Ungeachtet dieser verlockenden Perspektiven hat auch Trepca noch keinen neuen Eigentümer.

Und das liegt nicht nur am ungeklärten politischen Status des Kosovo. Das Unternehmen quält sich mit Altlasten.

1997 verkaufte Jugoslawiens Regierung dem griechischen Mischkonzern Mytilineos Schürfrechte für die darauf folgenden zehn Jahre. 1999 machte die Mine aber ihre Tore zu. Nun fordern die Griechen von Trepca 25 Mio. Euro Entschädigung.

"Wenn dieses Projekt scheitert, wäre das eine Tragödie"

Unkalkulierbare Risiken wie dieses schrecken potenzielle Geldgeber vom Kosovo ab. Einer probiert es trotzdem: IMR/Alferon.
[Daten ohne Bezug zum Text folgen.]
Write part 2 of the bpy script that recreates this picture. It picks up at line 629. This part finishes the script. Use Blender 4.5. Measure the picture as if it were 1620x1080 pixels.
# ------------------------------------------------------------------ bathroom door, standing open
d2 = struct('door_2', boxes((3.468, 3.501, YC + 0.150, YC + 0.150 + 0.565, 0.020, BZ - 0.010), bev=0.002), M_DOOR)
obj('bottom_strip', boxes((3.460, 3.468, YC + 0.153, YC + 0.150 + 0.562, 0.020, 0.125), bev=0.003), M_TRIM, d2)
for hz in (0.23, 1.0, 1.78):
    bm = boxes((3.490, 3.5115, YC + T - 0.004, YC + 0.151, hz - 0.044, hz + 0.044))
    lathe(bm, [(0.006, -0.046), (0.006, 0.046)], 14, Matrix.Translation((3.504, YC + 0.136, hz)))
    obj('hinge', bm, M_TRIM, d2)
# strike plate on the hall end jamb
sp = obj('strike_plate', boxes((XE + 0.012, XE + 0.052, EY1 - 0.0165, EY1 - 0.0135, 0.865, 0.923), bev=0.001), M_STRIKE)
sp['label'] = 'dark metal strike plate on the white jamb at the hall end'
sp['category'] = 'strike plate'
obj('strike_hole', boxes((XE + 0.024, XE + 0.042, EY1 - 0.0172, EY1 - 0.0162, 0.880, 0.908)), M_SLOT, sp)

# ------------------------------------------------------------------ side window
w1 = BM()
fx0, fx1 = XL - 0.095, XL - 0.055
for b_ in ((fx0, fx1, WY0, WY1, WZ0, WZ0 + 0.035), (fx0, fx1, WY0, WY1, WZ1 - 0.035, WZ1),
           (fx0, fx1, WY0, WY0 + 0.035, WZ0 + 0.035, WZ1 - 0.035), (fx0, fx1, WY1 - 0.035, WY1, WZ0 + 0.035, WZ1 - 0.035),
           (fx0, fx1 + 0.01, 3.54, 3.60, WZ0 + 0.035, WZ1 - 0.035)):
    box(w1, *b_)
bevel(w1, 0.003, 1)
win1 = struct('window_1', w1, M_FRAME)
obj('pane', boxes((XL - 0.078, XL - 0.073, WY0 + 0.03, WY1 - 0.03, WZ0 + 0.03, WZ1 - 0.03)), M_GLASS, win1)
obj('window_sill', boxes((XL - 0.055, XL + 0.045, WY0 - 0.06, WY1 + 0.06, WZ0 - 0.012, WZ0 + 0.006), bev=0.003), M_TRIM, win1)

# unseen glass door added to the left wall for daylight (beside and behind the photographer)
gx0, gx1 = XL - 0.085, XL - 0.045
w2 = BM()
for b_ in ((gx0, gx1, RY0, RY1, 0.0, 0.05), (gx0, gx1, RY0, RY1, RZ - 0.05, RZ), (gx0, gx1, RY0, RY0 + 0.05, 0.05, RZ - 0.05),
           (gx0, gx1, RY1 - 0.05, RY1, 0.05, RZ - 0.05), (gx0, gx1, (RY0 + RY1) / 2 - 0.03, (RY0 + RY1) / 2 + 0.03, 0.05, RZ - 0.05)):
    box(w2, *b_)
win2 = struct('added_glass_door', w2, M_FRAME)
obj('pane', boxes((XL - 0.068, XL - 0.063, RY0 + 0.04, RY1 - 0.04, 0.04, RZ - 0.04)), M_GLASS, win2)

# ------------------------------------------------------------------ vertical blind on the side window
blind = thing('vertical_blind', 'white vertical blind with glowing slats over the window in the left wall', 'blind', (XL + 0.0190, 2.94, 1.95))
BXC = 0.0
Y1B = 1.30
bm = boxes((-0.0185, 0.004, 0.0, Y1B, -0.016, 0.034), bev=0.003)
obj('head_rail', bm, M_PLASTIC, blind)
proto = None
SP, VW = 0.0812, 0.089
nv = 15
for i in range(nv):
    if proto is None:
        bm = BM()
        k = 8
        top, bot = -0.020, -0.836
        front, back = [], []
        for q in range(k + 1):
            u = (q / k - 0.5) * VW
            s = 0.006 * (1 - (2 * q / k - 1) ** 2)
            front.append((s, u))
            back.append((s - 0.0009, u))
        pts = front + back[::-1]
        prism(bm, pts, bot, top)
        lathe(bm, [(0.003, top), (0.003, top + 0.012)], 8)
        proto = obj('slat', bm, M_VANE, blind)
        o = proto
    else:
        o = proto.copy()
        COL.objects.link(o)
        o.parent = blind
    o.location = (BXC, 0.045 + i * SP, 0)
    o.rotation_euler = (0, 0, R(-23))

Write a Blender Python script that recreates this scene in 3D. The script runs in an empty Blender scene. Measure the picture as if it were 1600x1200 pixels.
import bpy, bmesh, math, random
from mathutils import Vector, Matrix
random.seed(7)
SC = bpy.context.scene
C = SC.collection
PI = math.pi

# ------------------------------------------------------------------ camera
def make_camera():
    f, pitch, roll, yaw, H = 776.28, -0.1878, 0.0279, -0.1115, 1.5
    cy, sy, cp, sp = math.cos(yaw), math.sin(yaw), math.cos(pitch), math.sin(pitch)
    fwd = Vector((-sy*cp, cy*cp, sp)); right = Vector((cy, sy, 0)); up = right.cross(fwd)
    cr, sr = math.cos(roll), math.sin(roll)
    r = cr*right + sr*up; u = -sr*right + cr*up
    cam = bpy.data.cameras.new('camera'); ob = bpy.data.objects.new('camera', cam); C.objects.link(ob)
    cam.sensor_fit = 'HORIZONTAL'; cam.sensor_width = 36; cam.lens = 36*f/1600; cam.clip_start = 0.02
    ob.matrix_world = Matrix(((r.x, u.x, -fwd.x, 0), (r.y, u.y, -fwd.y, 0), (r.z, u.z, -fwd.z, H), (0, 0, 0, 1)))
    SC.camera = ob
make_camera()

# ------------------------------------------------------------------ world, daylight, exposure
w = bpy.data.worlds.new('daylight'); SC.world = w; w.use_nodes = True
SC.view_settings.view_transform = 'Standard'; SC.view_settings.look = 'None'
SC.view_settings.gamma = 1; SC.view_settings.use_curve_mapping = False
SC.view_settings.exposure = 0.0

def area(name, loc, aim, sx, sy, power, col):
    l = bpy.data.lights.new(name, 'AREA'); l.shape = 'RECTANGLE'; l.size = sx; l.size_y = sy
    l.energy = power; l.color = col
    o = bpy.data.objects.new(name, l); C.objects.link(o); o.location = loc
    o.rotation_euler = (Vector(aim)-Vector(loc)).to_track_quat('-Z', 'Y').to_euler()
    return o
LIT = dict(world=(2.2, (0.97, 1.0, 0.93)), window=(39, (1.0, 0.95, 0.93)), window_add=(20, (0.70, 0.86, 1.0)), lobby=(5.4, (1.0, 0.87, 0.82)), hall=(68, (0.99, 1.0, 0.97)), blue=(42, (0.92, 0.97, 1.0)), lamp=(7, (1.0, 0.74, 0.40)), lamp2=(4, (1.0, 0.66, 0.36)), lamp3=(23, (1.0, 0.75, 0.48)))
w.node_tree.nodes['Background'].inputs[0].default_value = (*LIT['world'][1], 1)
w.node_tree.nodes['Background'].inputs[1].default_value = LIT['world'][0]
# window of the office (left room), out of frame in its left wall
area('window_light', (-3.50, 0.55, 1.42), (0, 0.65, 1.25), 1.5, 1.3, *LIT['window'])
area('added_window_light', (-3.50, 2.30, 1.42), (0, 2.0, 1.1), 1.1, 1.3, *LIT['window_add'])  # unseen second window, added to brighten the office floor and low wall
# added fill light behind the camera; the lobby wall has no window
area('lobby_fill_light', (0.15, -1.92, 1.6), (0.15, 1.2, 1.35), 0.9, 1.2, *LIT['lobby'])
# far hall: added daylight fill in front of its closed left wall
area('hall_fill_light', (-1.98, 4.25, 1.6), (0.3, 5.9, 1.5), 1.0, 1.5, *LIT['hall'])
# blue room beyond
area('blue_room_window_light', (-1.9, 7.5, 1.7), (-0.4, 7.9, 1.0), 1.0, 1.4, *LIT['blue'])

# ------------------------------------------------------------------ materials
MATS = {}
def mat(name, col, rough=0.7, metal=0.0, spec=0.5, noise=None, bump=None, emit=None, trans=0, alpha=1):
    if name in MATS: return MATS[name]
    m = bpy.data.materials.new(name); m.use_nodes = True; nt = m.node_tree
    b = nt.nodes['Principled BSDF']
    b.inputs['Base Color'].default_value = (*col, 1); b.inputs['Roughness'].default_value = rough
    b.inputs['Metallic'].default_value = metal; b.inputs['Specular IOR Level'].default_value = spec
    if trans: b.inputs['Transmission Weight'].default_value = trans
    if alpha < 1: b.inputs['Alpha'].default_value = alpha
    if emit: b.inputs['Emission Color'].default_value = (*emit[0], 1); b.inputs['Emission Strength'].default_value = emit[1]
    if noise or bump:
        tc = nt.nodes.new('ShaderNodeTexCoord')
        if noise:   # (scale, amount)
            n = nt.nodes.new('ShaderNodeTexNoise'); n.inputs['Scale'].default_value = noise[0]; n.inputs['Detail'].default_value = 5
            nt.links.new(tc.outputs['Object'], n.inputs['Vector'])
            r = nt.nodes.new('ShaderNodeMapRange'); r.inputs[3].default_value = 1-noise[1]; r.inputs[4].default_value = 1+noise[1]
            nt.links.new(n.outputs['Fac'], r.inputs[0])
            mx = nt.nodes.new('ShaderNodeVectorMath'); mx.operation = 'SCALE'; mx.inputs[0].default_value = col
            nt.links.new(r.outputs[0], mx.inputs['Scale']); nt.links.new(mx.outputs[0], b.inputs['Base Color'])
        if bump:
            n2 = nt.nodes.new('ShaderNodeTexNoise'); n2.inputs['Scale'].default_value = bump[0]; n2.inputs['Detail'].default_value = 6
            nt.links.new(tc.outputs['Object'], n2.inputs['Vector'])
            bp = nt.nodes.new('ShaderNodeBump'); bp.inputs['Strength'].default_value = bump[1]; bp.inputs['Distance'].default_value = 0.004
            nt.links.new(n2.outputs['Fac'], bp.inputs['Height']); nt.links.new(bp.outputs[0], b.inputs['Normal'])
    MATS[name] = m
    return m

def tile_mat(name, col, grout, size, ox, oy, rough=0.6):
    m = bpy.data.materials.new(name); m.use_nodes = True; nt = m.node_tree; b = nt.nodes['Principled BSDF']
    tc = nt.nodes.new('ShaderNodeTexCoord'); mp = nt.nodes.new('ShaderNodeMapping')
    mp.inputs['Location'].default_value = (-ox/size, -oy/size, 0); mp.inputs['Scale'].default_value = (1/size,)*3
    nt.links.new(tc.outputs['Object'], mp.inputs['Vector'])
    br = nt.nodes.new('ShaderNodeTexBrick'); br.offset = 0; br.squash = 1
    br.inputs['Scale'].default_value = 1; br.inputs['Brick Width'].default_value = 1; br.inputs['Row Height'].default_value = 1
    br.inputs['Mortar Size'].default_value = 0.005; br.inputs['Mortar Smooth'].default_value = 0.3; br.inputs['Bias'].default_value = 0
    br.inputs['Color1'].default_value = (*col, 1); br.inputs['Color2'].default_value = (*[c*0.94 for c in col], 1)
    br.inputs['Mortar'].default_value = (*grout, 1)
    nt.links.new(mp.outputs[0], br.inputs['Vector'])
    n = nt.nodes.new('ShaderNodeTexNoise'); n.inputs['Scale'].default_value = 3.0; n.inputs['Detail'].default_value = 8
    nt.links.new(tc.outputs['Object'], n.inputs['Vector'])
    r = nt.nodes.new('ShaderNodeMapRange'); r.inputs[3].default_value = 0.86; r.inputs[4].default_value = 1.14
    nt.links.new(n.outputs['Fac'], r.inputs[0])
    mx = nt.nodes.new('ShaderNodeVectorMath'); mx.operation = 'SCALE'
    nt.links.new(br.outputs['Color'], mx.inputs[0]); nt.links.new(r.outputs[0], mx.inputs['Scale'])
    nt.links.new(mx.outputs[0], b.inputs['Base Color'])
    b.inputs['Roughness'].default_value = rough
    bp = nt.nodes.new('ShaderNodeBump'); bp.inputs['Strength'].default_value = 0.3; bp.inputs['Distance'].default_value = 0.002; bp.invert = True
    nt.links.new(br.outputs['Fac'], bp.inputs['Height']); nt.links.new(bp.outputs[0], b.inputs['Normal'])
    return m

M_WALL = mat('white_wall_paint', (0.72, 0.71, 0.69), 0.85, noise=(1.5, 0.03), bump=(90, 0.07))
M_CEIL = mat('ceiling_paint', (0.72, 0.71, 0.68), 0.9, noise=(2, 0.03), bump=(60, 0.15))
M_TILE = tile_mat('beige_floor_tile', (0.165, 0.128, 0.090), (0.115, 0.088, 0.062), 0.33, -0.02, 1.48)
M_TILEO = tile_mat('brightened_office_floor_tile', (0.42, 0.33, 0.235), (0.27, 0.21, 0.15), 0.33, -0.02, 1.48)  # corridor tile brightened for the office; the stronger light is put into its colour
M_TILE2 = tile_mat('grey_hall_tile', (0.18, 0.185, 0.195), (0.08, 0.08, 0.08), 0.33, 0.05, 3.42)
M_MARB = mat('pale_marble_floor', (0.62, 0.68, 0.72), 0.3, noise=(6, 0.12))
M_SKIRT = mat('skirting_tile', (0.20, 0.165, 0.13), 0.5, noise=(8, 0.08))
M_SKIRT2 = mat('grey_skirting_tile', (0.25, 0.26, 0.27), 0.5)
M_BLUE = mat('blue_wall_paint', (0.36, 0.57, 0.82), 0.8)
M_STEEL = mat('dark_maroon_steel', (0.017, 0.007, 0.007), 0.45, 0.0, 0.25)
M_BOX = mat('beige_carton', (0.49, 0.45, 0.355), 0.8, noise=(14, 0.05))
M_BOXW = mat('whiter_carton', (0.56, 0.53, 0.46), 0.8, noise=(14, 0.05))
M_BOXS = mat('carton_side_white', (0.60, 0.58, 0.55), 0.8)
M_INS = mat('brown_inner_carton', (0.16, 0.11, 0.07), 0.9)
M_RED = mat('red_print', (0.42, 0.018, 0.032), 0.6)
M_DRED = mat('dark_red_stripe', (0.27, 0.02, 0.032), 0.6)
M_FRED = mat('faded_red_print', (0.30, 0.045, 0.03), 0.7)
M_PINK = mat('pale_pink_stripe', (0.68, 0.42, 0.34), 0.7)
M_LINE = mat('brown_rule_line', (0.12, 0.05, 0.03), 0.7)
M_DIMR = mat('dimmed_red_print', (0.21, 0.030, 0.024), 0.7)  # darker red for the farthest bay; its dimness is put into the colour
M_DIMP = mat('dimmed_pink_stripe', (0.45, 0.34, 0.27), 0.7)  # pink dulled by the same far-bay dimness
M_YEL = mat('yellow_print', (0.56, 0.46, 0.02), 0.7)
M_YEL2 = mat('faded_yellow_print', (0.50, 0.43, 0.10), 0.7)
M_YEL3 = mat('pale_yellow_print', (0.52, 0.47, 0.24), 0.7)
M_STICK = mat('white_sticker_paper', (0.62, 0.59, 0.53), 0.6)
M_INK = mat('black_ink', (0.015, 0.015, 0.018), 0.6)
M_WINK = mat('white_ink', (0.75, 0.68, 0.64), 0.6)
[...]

Ende 2005 hat der kasachische Bergbaukonzern der Uno-Privatisierungsbehörde die Nickelschmelze Ferronikeli für gut 30 Mio. Euro abgekauft und sie anschließend für 45 Mio. Euro teilmodernisiert.

Seit vier Monaten läuft das Werk wieder; 1050 Menschen arbeiten hier. "Wenn dieses Projekt scheitert, wäre das eine Tragödie für das ganze Kosovo, dann würden alle Investoren an diesem Land zweifeln", sagt Marketingchef Arten Bajrushi. "Aber wir werden beweisen, dass es geht."

Bislang läuft das Geschäft gut. Ferronikelis Nickelstahl-Barren sind auf Anhieb zum kosovarischen Hauptexportprodukt geworden - der alten Spitzenreiter war Metallschrott, der oft aus heimlich demontierten Eisenbahnschienen stammte. Um den Strom muss die Werksleitung nicht bangen. IMR/Alferon hat sich von dem Stromversorger KEK eine exklusive Rund-um-die-Uhr-Belieferung garantieren lassen.

Stanterg kennt dieses Privileg nicht. "Aber wir haben natürlich unsere Notstromaggregate", sagt Xhafer Pece, während die Kabine wieder gen Tageslicht rattert. Acht Minuten später kommt der Aufzug oben an; der Bergmann streckt die Hand zum Abschied aus. Er hat es plötzlich eilig: Unten in der Mine wartet die Familie.